I was pleasantly surprised by this book, which was first assigned to me in a class. I must not have read it then, and now I'm finally working through the books I've piled up over the years. It destroyed the misconceptions which I'd finally come to accept after years of brainwashing (with no evidence).
The first claim is that mainstream economists have ignored history. The "eminent" Nobel (the fake economics one) laureate economic historian, Douglass North, wrote "the standard history of the United States" economy which mentioned tariffs once "in order to dismiss them as an insignificant factor in explaining US industrial development" (2002:24-25). This can only be regarded as intellectually dishonest. Alexander Hamilton first proposed the infant industry argument for US industry, in opposition to Adam Smith's advice that the US focus on agriculture. The US maintained average weighted tariffs of around 40-50% on manufactured goods until 1950. The illustrative table, from Paul Bairoch's book Economics and World History, is available online.[1]
The second chapter focuses on policies which countries used to get an edge in industry. Espionage, tariffs, subsidies for imported raw materials, government-subsidized plants and researchers, and other methods were used to bolster industry.
The next chapter focuses on institutions. It's much looser and weaker, but makes the tentative case that we might be pushing important institutions such as democracy, central banking, various regulations, limited liability corporations, bankruptcy law, property (including intellectual) rights, the judiciary, child labor, social welfare provisions, and information disclosure too fast on developing nations. I'm not sure I'm convinced, but it is interesting. Some of these are important, others are less so, certainly. The most important, in my mind, are stable law, transparency, information disclosure, and property rights for the masses rather than the few.
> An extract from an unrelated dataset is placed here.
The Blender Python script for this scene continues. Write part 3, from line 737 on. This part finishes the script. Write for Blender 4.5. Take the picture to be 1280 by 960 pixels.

The succinct and scholarly discussion of economic institutions in historical and developmental context alone makes the book worth it.
After reading the book, I'm inclined to agree that activist policies are often necessary. Friedrich List, the major theorist of the infant industry argument, argued that free trade was really only beneficial among equally industrialized countries, and I'm inclined to agree. A country needs to build up its basic industrial institutions. However, tariffs are probably not the way to go today. Export-oriented policies used by the Asian Tigers are preferable. The issue is complex, however, as all the countries are chasing after a limited supply. Economists seem skeptical of the race to the bottom in international trade (in things like environmental standards), but I don't really understand why.